Interview

Historiker aus Wien: Der deutsche Provinzialismus ist der Weltlage nicht angemessen

Der Historiker Philipp Ther übt Kritik an der Diskussion über Russland in Deutschland. Er wirft den Deutschen Bequemlichkeit vor. Sie richteten den Blick nur auf sich selbst.

Kiew: Ein ukrainischer Feuerwehrmann löscht das Feuer in einem Wohnblock, der bei einem nächtlichen Drohnenangriff beschädigt wurde.
Kiew: Ein ukrainischer Feuerwehrmann löscht das Feuer in einem Wohnblock, der bei einem nächtlichen Drohnenangriff beschädigt wurde.ZUMA Press Wire/dpa

Wie kann der Ukrainekrieg enden? Das fragten wir den Osteuropa-Historiker Philipp Ther, der eine Professur in Wien inne hat. Er wirft den Deutschen vor, sie würden bequem vom Fernseh- oder Talkshow-Sessel aus Meinungen von sich geben, ohne sich über Russland zu informieren.

Herr Ther, der Krieg Russlands gegen die Ukraine dauert nun schon über drei Jahre. Irgendwann wird er zu Ende sein, nur wie, zu welchen Bedingungen? Was denken Sie?

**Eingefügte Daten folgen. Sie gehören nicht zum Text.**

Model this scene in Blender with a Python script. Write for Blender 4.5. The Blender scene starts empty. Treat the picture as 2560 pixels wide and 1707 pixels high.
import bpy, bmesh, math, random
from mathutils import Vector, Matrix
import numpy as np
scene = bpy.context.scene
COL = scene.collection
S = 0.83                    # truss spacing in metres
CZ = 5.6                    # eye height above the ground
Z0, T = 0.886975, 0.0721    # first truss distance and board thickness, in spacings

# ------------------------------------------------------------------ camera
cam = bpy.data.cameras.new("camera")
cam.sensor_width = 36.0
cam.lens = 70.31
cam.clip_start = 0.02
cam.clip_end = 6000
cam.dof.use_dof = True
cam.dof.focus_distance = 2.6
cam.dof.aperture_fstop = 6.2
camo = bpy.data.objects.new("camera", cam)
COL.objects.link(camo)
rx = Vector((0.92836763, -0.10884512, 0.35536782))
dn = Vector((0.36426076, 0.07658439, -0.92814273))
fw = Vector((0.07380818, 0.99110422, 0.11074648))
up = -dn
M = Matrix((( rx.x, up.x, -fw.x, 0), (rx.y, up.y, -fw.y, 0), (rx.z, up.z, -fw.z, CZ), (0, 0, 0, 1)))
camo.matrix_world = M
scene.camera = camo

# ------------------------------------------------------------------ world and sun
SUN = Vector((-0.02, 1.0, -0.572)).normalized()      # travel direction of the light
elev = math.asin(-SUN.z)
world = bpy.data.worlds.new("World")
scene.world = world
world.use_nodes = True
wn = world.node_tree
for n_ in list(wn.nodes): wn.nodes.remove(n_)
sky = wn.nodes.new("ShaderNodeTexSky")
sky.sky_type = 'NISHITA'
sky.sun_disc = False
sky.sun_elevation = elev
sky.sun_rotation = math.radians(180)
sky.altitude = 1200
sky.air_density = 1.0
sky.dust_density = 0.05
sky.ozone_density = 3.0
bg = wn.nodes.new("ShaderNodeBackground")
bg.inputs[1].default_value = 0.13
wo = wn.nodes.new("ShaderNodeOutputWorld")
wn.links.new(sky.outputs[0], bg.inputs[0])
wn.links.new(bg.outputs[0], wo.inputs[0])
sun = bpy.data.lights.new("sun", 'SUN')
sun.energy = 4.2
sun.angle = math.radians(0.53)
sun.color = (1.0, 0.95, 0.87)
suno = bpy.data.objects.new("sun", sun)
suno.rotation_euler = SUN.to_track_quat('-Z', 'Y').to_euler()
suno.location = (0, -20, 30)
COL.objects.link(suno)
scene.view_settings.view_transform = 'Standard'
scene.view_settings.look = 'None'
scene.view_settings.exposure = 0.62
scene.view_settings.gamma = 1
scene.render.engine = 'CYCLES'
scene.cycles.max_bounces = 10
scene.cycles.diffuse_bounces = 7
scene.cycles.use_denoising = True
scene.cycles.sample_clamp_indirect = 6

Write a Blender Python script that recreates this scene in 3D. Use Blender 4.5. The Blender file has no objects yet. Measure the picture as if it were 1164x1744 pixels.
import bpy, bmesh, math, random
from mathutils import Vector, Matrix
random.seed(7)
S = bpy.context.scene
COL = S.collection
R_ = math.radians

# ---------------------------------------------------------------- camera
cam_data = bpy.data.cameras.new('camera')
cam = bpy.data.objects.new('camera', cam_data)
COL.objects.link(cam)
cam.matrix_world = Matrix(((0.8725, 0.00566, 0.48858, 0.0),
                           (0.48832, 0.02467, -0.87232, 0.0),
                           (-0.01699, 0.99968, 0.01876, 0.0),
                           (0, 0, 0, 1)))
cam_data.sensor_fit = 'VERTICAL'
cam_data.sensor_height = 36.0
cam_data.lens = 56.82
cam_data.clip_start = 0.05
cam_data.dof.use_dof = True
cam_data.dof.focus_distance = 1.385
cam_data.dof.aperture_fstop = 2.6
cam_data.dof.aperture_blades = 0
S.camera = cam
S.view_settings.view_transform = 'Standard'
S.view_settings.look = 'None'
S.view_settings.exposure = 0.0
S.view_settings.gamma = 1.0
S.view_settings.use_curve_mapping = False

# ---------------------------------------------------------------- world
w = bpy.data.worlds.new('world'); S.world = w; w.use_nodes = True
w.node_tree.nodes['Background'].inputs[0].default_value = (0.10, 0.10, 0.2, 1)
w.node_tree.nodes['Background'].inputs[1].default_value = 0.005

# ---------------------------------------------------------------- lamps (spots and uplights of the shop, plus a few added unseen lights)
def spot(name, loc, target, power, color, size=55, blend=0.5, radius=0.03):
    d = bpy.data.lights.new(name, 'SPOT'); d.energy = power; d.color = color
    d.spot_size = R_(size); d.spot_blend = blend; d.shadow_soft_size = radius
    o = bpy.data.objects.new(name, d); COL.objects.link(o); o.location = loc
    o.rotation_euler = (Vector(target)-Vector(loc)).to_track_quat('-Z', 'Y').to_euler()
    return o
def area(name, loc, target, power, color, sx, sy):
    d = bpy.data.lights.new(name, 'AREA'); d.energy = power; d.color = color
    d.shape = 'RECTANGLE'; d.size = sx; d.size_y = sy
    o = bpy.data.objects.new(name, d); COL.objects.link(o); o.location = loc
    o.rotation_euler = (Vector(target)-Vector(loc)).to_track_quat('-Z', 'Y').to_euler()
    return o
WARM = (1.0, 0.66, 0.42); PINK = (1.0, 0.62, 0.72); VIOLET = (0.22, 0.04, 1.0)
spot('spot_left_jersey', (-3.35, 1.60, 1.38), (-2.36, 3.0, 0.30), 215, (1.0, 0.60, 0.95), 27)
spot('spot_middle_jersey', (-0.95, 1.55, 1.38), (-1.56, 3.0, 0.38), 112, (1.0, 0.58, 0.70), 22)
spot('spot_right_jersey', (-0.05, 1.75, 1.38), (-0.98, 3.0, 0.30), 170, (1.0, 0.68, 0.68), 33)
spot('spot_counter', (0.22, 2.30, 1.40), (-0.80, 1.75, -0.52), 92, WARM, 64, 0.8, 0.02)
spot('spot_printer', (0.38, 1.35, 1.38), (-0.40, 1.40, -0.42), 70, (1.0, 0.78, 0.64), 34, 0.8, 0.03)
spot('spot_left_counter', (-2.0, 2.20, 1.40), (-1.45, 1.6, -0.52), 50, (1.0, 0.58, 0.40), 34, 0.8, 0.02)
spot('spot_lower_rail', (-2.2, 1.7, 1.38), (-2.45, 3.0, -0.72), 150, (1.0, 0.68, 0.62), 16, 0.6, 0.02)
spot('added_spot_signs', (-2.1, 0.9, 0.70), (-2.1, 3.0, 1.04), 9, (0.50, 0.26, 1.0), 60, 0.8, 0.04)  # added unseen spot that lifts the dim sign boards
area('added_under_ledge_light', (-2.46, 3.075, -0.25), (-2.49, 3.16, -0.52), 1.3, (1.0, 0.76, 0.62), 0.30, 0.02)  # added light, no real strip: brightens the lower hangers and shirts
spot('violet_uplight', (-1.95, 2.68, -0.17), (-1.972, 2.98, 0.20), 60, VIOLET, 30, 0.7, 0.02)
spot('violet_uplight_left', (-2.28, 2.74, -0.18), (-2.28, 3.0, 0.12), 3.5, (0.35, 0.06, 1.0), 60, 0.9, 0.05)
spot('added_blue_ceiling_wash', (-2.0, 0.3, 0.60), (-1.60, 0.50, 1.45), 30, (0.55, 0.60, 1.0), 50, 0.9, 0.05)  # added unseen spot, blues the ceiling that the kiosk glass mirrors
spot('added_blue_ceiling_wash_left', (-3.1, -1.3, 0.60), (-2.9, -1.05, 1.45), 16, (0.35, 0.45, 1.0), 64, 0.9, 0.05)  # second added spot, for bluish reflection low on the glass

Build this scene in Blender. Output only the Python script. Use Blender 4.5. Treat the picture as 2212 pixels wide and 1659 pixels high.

Das ist im Moment nicht abschätzbar, aber eindeutig ist doch, dass Putin auf die diplomatischen Offensiven und auch das Zureden von Trump mit weiterer Eskalation reagiert hat. Mit noch mehr Bombardements durch Raketen und Drohnen. Er zeigt keinerlei Verhandlungsbereitschaft. Putin will alles.

Was ist denn alles?

Vor Ausbruch des Krieges gab es von Putin eine klare Ansage: Nato raus aus Osteuropa. Er will sein altes Einflussgebiet zurück. Es wird bei uns immer noch nicht genügend verstanden, dass Putin auch einen Krieg gegen die EU führt. Der Krieg gegen die Ukraine hat nicht 2022 begonnen, sondern 2014 mit der Annexion der Krim und der militärischen Intervention im Donbass, auch wenn dieser Krieg seit 2022 eine ganz andere Qualität hat. So schnell wird kein Frieden einkehren. Selbst wenn die Ukraine zur Kapitulation gezwungen würde, wird es keinen Frieden geben. Das ist eine Illusion.